İlk önce bu takıma inanalım. Turnuva başından beri aynı şeyi söylüyoruz. Ama bizimkiler, kendi ayaklarına kurşunu sıkarken, bizleri de perişan ediyorlar. Polonya karşısında rakibi küçümsedik. Nasıl olsa yeneriz, mühim olan İspanya maçı dedik.
Ama dün İngilizler, Polonyalıları yenip bizi üst tura taşıdıkları andan itibaren sahada bir başka 12 Dev Adam vardı. Bir gece önce Litvanya'yı perişan eden İspanya'ya karşı saygı duyan, ondan çekinen takımımız 4 çeyrekte de müthiş savunma ortaya koydu. İspanyollarda Paul Gasol yoktu, ama bizde de Semih Erden ve Kerem Gönlüm gibi önemli eksikler vardı.
Ömer Onan, Kerem ve Ender'le ön blokta başlayan savunma ilerleyen dakikalarda İspanyolları sayı atamaz hale getirdi. Maçın başlarında Mark Gasol, Ibaka ve Reyes'le sayılar bulan rakibimiz, daha sonra Ersan, Enes ve Ömer Aşık'ın savunması altında ezildiler. Oyununun hücum bölümünde ise takımımız savunmadan aldığı güçle, Emir, Hidayet, Ender, Ömer Aşık, Ömer Onan ve Enes'le sayılar atmayı da başardılar. Bir maça nasıl konsantre olunur, onun da nedenli önemli olduğunu İspanya karşısında gösterdik.

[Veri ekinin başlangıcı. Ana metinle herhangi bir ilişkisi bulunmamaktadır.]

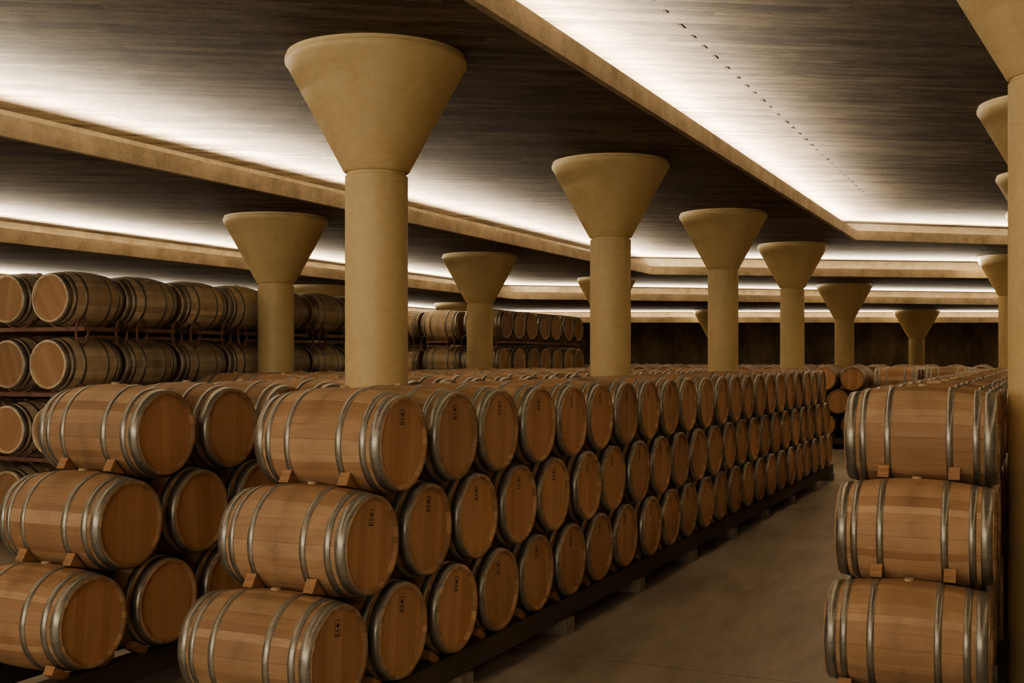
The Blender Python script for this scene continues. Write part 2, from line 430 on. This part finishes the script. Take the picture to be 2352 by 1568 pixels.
for k in range(5):
    inner = LIPS[k-1] if k else None
    outer = offset(LIPS[k], OV) if k < 4 else offset(LIPS[3], 3.0)
    if k == 0: poly = [Vector((XR, YN))] + outer[::-1]
    else: poly = inner + outer[::-1]
    mkobj('slab_%d' % k, prism('slab', poly, H[k], H[k]+.05, M_ceil), ceil_root)
    if k < 4:
        lp = LIPS[k]
        mkobj('lip_%d' % k, prism('lip', offset(lp, -.02) + offset(lp, .05)[::-1], H[k+1]-.003, H[k+1]+.20, M_lip), ceil_root)
        o1 = offset(lp, OV-.02); o2 = offset(lp, OV+.08)
        mkobj('cove_back_%d' % k, prism('cove', o1 + o2[::-1], H[k+1]+.02, H[k]+.05, M_lip), ceil_root)
for nm, a, b_, z0, z1 in (('fill_trough_lip', 4.35, 4.42, H[1], H[1]+.2), ('fill_trough_floor', 4.42, XR, H[1], H[1]+.05)):  # trough right of the view, added to hold the side fill strip
    mkobj(nm, prism(nm, [Vector((a, YN)), Vector((b_, YN)), Vector((b_, 40)), Vector((a, 40))], z0, z1, M_lip), ceil_root)
# row of form-tie marks cast in the top slab
bm = bmesh.new(); rr = random.Random(3); y = -6
while y < 22:
    box(bm, -3.0-.014, -3.0+.014, y, y+.06+.09*rr.random(), H[0]-.004, H[0]+.004); y += .38+.1*rr.random()
me = bpy.data.meshes.new('tie_marks'); bm.to_mesh(me); bm.free(); me.materials.append(M_tie); mkobj('form_tie_marks', me, ceil_root)
# cove lights, then two fill strips added out of view
W_M = 92
def strip(p, q, z, inward, name, wm=W_M):
    d = (q-p); ln = d.length; d = d.normalized()
    ld = bpy.data.lights.new(name, 'AREA'); ld.shape = 'RECTANGLE'; ld.size = ln; ld.size_y = .07
    ld.energy = wm*ln; ld.color = (1.0, .865, .66)
    o = bpy.data.objects.new(name, ld); COL.objects.link(o)
    n = (Vector((inward.x, inward.y, 0))*.70 + Vector((0,0,.72))).normalized()
    xa = Vector((d.x, d.y, 0)); za = -n; ya = za.cross(xa)
    M = Matrix((xa, ya, za)).transposed().to_4x4(); M.translation = Vector(((p.x+q.x)/2, (p.y+q.y)/2, z))
    o.matrix_world = M
for k in range(4):
    o = offset(LIPS[k], .24); z = H[k+1]+.17
    dv = (o[2]-o[1]).normalized()
    strip(o[0], o[1], z, Vector((1,0)), 'side_fill_strip')
    strip(o[1], o[2], z, Vector((dv.y, -dv.x)), 'side_fill_strip')
strip(Vector((4.6, 38)), Vector((4.6, YN)), H[1]+.17, Vector((-1,0)), 'side_fill_strip', 72)  # added fill, out of view: lifts the top slab and barrel heads
strip(Vector((4.2, YN+.3)), Vector((-19, YN+.3)), 3.2, Vector((0,1)), 'rear_fill_strip', 50)  # added fill behind the camera, brightens barrels facing it

# ------------------------------------------------------------------ shell
def wallbox(name, p, q, th, z1, mat):
    d = (q-p).normalized(); n = Vector((-d.y, d.x))*th
    mkobj(name, prism(name, [p, q, q+n, p+n], 0, z1, mat))
me = bpy.data.meshes.new('floor'); bm = bmesh.new(); box(bm, -23, 12, -9, 62, -.2, 0); bm.to_mesh(me); bm.free(); me.materials.append(M_floor)
mkobj('floor', me)
w4 = offset(LIPS[3], 1.1)
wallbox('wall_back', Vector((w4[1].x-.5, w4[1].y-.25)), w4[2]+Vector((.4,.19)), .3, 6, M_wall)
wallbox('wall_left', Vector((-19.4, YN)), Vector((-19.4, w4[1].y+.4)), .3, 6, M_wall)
wallbox('wall_right', Vector((XR, 52)), Vector((XR, YN)), .3, 6, M_wall2)
wallbox('wall_near', Vector((XR, YN)), Vector((-19.4, YN)), .3, 6, M_wall2)

# world
w = bpy.data.worlds.new('World'); sc.world = w; w.use_nodes = True
w.node_tree.nodes['Background'].inputs[0].default_value = (.5,.38,.25,1); w.node_tree.nodes['Background'].inputs[1].default_value = .2

# camera
cd = bpy.data.cameras.new('Camera'); cd.sensor_width = 36; cd.lens = 2630/2352*36
cd.shift_y = (822-784)/2352; cd.clip_end = 200
cam = bpy.data.objects.new('Camera', cd); COL.objects.link(cam)
cam.location = (0,0,CAMZ); cam.rotation_euler = (math.pi/2, 0, math.atan(1224/2630))
sc.camera = cam
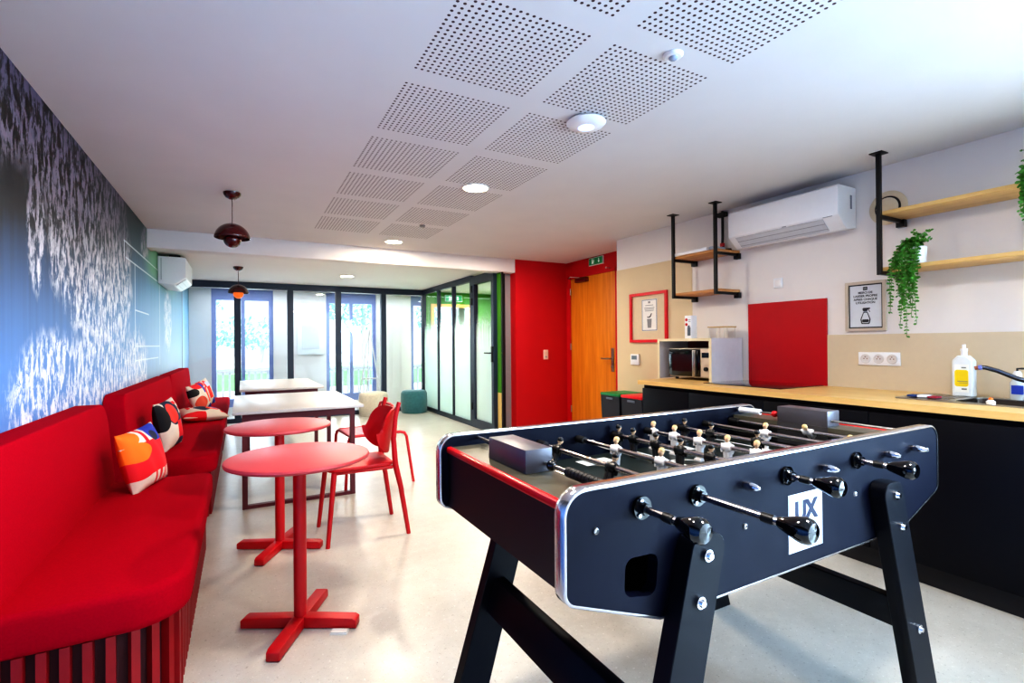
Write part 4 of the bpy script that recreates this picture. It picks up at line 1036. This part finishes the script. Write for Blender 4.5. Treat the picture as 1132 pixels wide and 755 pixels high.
# goal boxes and score rods
for bx0, bx1, by0, by1, sx, sm, kb, nm in ((.622, .702, 1.075, 1.285, .680, black_matte, black_gloss, 'black'), (1.938, 2.018, 1.075, 1.275, 1.966, white_plastic, red_paint, 'white')):
    B().box((bx0, by0, .8705), (bx1, by1, .931), bev=.002).build('goal_box', M('goal_box_grey', (92, 88, 92), .4, .3), ft)
    if sx > 1: B().box((bx0, by0, .785), (bx0+.0015, by1, .8705)).build('goal_front', M('goal_front_dark', (62, 60, 62), .5), ft)
    else: B().box((bx1-.0015, by0, .785), (bx1, by1, .8705)).build('goal_front', M('goal_front_dark', (62, 60, 62), .5), ft)
    sx2 = .680 if sx < 1 else 1.966
    sr = B().cyl((sx2, NY1, .893), (sx2, by0, .893), .0045, seg=10).cyl((sx2, by1, .893), (sx2, FY0, .893), .0045, seg=10).build('score_rod', steel, ft)
    bb = B(); ya, yb = (.842, .975) if sx < 1 else (1.37, 1.47)
    for k in range(10):
        u0 = ya+(yb-ya)*k/10; u1 = ya+(yb-ya)*(k+.85)/10
        bb.cyl((sx2, u0, .893), (sx2, u1, .893), .0125, seg=14)
    bb.build('score_beads', sm, sr)
    B().ball((sx2, by0-.03 if sx < 1 else by1+.03, .893), .0135).build('score_ball', kb, sr)
# rods, players, handles
skin = M('figure_skin', (214, 176, 140), .5); hair = M('figure_hair', (16, 14, 14), .4); blond = M('figure_blond', (196, 170, 120), .5)
fwhite = M('figure_white', (222, 218, 216), .4); fblack = M('figure_black', (18, 18, 20), .35)
def figure_mesh(body, legs, hr, fwd):
    b = B()
    # torso on the rod
    b.cyl((0, -.017, 0), (0, .017, 0), .0125, seg=14, mi=0)
    tor = bmesh.new(); bmesh.ops.create_uvsphere(tor, u_segments=14, v_segments=10, radius=1)
    for v in tor.verts: v.co = Vector((v.co.x*.011, v.co.y*(.021 if v.co.z > 0 else .015), v.co.z*.020-.002))
    b.merge(tor, 0)
    for s in (-1, 1):
        b.tube([(0, s*.019, .010), (0, s*.0225, -.004), (fwd*.004, s*.019, -.018)], [.0055, .005, .0045], 8, mi=0)
        b.tube([(0, s*.007, -.016), (fwd*.001, s*.0075, -.045), (fwd*.002, s*.0075, -.062)], [.009, .0075, .0065], 8, mi=1)
    b.box((-.006 if fwd > 0 else -.014, -.0145, -.071), (.014 if fwd > 0 else .006, .0145, -.060), bev=.002, mi=1)
    b.cyl((0, 0, .014), (0, 0, .021), .005, seg=8, mi=2)
    b.ball((0, 0, .029), .0098, (1, .9, 1.15), 12, mi=2)
    b.ball((-fwd*.002, 0, .0325), .0104, (1, .95, .9), 12, mi=3)
    b.ball((fwd*.0098, 0, .028), .0018, seg=6, mi=2)
    return b
def proto_fig(nm, *a):
    b = figure_mesh(*a[:4]); o = b.build(nm, a[4]); o.name = nm; return o
me_w = figure_mesh(fwhite, fwhite, blond, -1); me_b = figure_mesh(fblack, fblack, hair, 1)
tmp_w = me_w.build('player_figure', [fwhite, fwhite, skin, blond]); tmp_b = me_b.build('player_figure', [fblack, M('figure_sock', (44, 42, 44), .5), skin, hair])
mesh_w, mesh_b = tmp_w.data, tmp_b.data
bpy.data.objects.remove(tmp_w); bpy.data.objects.remove(tmp_b)
rod_m = M('rod_steel', (196, 186, 182), .2, 1.0, var=.03)
RZ = .848
near = {0: .672, 1: .575, 3: .700, 5: .690}
rods = [(.745, 'b', [1.17], 20), (.915, 'b', [1.095, 1.37], 24), (1.081, 'w', [1.272, 1.072, .872], 0), (1.249, 'b', [1.455, 1.375, 1.262, 1.155, 1.035], 2), (1.416, 'w', [1.445, 1.337, 1.222, 1.107, 1.0], -3), (1.582, 'b', [1.44, 1.31, 1.115], 3), (1.75, 'w', [1.2, .90], 0), (1.917, 'w', [1.135], -50)]
def knob(b, y, d):
    """tear-drop grip; d = direction away from the table"""
    m = Matrix.Translation((0, y, 0)) @ Matrix.Rotation(PI/2 if d < 0 else -PI/2, 4, 'X')
    b.lathe([(0, -.030), (.0105, -.030), (.013, -.024), (.0185, -.006), (.0235, .010), (.0252, .020), (.0240, .030), (.018, .037), (.0, .040)], 24, mat=m)
for i, (rx, tm, ys_, tilt) in enumerate(rods):
    hy = near.get(i)
    ya = (hy-.0) if hy else .772
    yb = 1.53 if hy else 1.655
    rod = B().cyl((0, ya-RZ*0, 0), (0, yb, 0), .008, seg=14).build('rod', rod_m)
    rod.parent = ft; rod.location = Vector((rx, 0, RZ))-Vector(ft.location)
    def child(bb, nm, m): 
        o = bb.build(nm, m); o.parent = rod; return o
    if hy:
        bb = B(); knob(bb, hy-.005, -1); child(bb, 'handle', black_gloss)
        child(B().cyl((0, hy+.035, 0), (0, hy+.06, 0), .010, seg=14), 'ferrule', black_metal)
    else:
        bb = B(); knob(bb, 1.66, 1); child(bb, 'handle', black_gloss)
        m = Matrix.Translation((0, .792, 0)) @ Matrix.Rotation(PI/2, 4, 'X')
        bb = B(); bb.lathe([(0, 0), (.0115, 0), (.0115, .010), (.008, .028), (.003, .036), (0, .0365)], 18, mat=m); child(bb, 'end_cap', chrome)
    # bearings on both plates
    for yy, s in ((NY0, -1), (FY1, 1)):
        if not hy and s < 0: continue
        bb = B().cyl((0, yy, 0), (0, yy+s*.008, 0), .0245, seg=24).cyl((0, yy+s*.008, 0), (0, yy+s*.022, 0), .0145, .0125, seg=20); child(bb, 'bearing', black_gloss)
        for k in range(3):
            a = R(90+k*120+20); child(B().cyl((.018*math.cos(a), yy+s*.008, .018*math.sin(a)), (.018*math.cos(a), yy+s*.012, .018*math.sin(a)), .0042, seg=8), 'screw', chrome)
    child(B().cyl((0, NY1, 0), (0, NY1+.03, 0), .013, seg=14), 'buffer', black_matte); child(B().cyl((0, FY0-.045, 0), (0, FY0, 0), .013, seg=14), 'buffer', black_matte)
    for y in ys_:
        f = bpy.data.objects.new('player_figure', mesh_b if tm == 'b' else mesh_w); COL.objects.link(f); f.parent = rod
        f.location = (0, y, 0); f.rotation_euler = (0, R(tilt+random.uniform(-3, 3)), 0)
    rod['label'] = 'rod carrying black figures' if tm == 'b' else 'rod carrying white figures'
# slanted legs, braces, bolts
leg_m = M('leg_black', (6, 8, 18), .45, var=.1, spec=.22)
for ya, yb in ((.755, .7995), (1.5155, 1.56)):
    for side in (0, 1):
        k = .26 if (side == 0 and ya < 1) else .30
        dx = .0 if ya > 1 else 1.0
        xc = lambda z: (.878+.020*dx-(.74-z)*k) if side == 0 else (1.667+.040*dx+(.75-z)*k)
        w = .054
        poly = [(xc(0)-w-.006, 0), (xc(0)+w+.004, 0), (xc(.79)+w, .775), (xc(.79)-w, .775)]
        poly = rpoly(poly, [0, 0, .035, .035], 6)
        lg = B().prism(poly, ya, yb, 'xz', bev=.002, seg=1).build('leg', leg_m, ft)
        for zz in ((.731, .634) if side == 0 else (.738, .638, .303)):
            bb = B(); yo, s = (ya, -1) if ya < 1 else (yb, 1)
            bb.cyl((xc(zz), yo, zz), (xc(zz), yo+s*.006, zz), .0135, seg=16).cyl((xc(zz), yo+s*.006, zz), (xc(zz), yo+s*.013, zz), .0095, .007, seg=14)
            bb.build('bolt', chrome, lg)
for side in (0, 1):
    xb = (.878-(.74-.35)*.3) if side == 0 else (1.690+(.75-.35)*.3)
    sgn = 1 if side == 0 else -1
    q = [(xb-.025-.016*sgn, .295), (xb+.012-.016*sgn, .295), (xb+.012+.016*sgn, .40), (xb-.025+.016*sgn, .40)]
    B().prism(q, .80, 1.515, 'xz', bev=.003, seg=1).build('cross_brace', leg_m, ft)
# visible side bolts
for u, v in ((.624, .820), (2.020, .830), (1.083, .745), (1.578, .749)):
    B().lathe([(0, 0), (.0075, 0), (.0065, .004), (.0045, .005), (.003, .002), (0, .002)], 16, mat=Matrix.Translation((u, NY0, v)) @ Matrix.Rotation(PI/2, 4, 'X')).build('plate_bolt', steel, ft)
# sticker
sg = B().box((1.258, NY0-.0015, .639), (1.410, NY0-.0002, .792)).build('sticker', M('sticker_white', (214, 222, 232), .5), ft)
mm = face_mat((1.334, NY0-.0016, .716), (1, 0, 0), (0, 0, 1))
lett = M('sticker_ink', (22, 30, 62), .5)
b = B(); b.merge(text_bm('UX', .070, .0004, bold=.0036, spacing=.95), mat=mm @ Matrix.Translation((.0, .026, .0004))); b.build('sticker_letters', lett, sg)
b = B()
for cxx, a0, a1 in ((-.022, 50, 310), (.022, 0, 360)):
    pts = [(cxx+.0185*math.cos(R(a)), -.022+.0185*math.sin(R(a))) for a in range(a0, a1+1, 10)]
    b.tube([mm @ Vector((u, v, .0006)) for u, v in pts], .0008, 6)
b.build('sticker_rings', lett, sg)

# ------------------------------------------------------------------ light
def area(name, loc, rot, sx, sy, e, col):
    la = bpy.data.lights.new(name, 'AREA'); la.shape = 'RECTANGLE'; la.size = sx; la.size_y = sy; la.energy = e; la.color = col
    o = bpy.data.objects.new(name, la); COL.objects.link(o); o.location = loc; o.rotation_euler = rot
    return o
area('window_daylight', (XR+.25, -1.06, 1.2), (R(66), 0, R(90)), 1.15, 1.9, 300, (.46, .71, 1.0))
area('back_window_daylight', (1.5, YO+.6, 1.3), (R(-90), 0, 0), 5.0, 1.9, 100, (.82, .93, 1.0))
area('corridor_fill', (1.5, 9.35, HL-.03), (0, 0, 0), 4.0, .5, 26, (.9, .94, 1.0))  # fill added to lift the unlit strip behind the back glass
area('green_corridor_fill', (3.8, 7.6, HL-.03), (0, 0, 0), .6, 2.0, 70, (1.0, .98, .94))  # fill added to brighten the frosted panes from behind
sl = bpy.data.lights.new('sun', 'SUN'); sl.energy = 5; sl.angle = .05
so = bpy.data.objects.new('sun', sl); COL.objects.link(so); so.rotation_euler = (R(22), R(12), 0)
la = bpy.data.lights.new('lamp_light', 'POINT'); la.energy = 6; la.color = (1, .6, .3); la.shadow_soft_size = .03
lo = bpy.data.objects.new('lamp_light', la); COL.objects.link(lo); lo.location = (-.028, 7.10, 1.855)
for (x, y, e) in ((1.457, .4, 24), (2.6, 5.0, 14), (0.5, 1.6, 22)):  # warm fill lights added under the ceiling, without fittings
    la = bpy.data.lights.new('room_fill', 'AREA'); la.shape = 'DISK'; la.size = .3; la.energy = e; la.color = (1, .92, .82)
    lo = bpy.data.objects.new('room_fill', la); COL.objects.link(lo); lo.location = (x, y, H-.03)
w = bpy.data.worlds.new('World'); SC.world = w; w.use_nodes = True
nt = w.node_tree; bg = nt.nodes['Background']
sky = nt.nodes.new('ShaderNodeTexSky'); sky.sky_type = 'HOSEK_WILKIE'; sky.turbidity = 4; sky.sun_direction = Vector((.3, -.5, .7)).normalized()
mxn = nt.nodes.new('ShaderNodeMix'); mxn.data_type = 'RGBA'; mxn.inputs[0].default_value = .75
nt.links.new(sky.outputs[0], mxn.inputs[6]); mxn.inputs[7].default_value = (.86, .95, 1.0, 1)
nt.links.new(mxn.outputs[2], bg.inputs[0]); bg.inputs[1].default_value = 2.0

# ------------------------------------------------------------------ camera
cam = bpy.data.cameras.new('Camera'); co = bpy.data.objects.new('Camera', cam); COL.objects.link(co)
cam.sensor_fit = 'HORIZONTAL'; cam.sensor_width = 36; cam.lens = 548.59/1132*36; cam.clip_start = .05; cam.clip_end = 300
yaw, pit, rol = R(28.612), R(.185), R(-.483)
fw = Vector((math.sin(yaw)*math.cos(pit), math.cos(yaw)*math.cos(pit), math.sin(pit)))
r_ = fw.cross(Vector((0, 0, 1))).normalized(); u_ = r_.cross(fw)
r2 = r_*math.cos(rol)+u_*math.sin(rol); u2 = -r_*math.sin(rol)+u_*math.cos(rol)
m4 = Matrix((r2, u2, -fw)).transposed().to_4x4(); m4.translation = (0, 0, 1.2)
co.matrix_world = m4
SC.camera = co
SC.view_settings.view_transform = 'Standard'
SC.view_settings.look = 'High Contrast'
SC.view_settings.exposure = 0.2
SC.cycles.max_bounces = 10
SC.cycles.transparent_max_bounces = 12
SC.cycles.sample_clamp_indirect = 6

Litvanya önünde müthiş bir galibiyet alan İspanya potamıza son çeyrekte sadece iki sayı atabildi. Herkesin şunu bilmesi lazım ki, böyle şampiyonalar uzundur. Turnuvanın sonunu görmeden takımımız hakkında olumsuz yorumlar yapmak, onların morallerini bozmak
hiçbir işe yaramaz. Hepimiz şu andan itibaren İspanya galibiyeti ile puan alarak bir üst tura çıkan millilerimizi destekleyelim ve 12 Dev Adamımızı finale taşıyalım.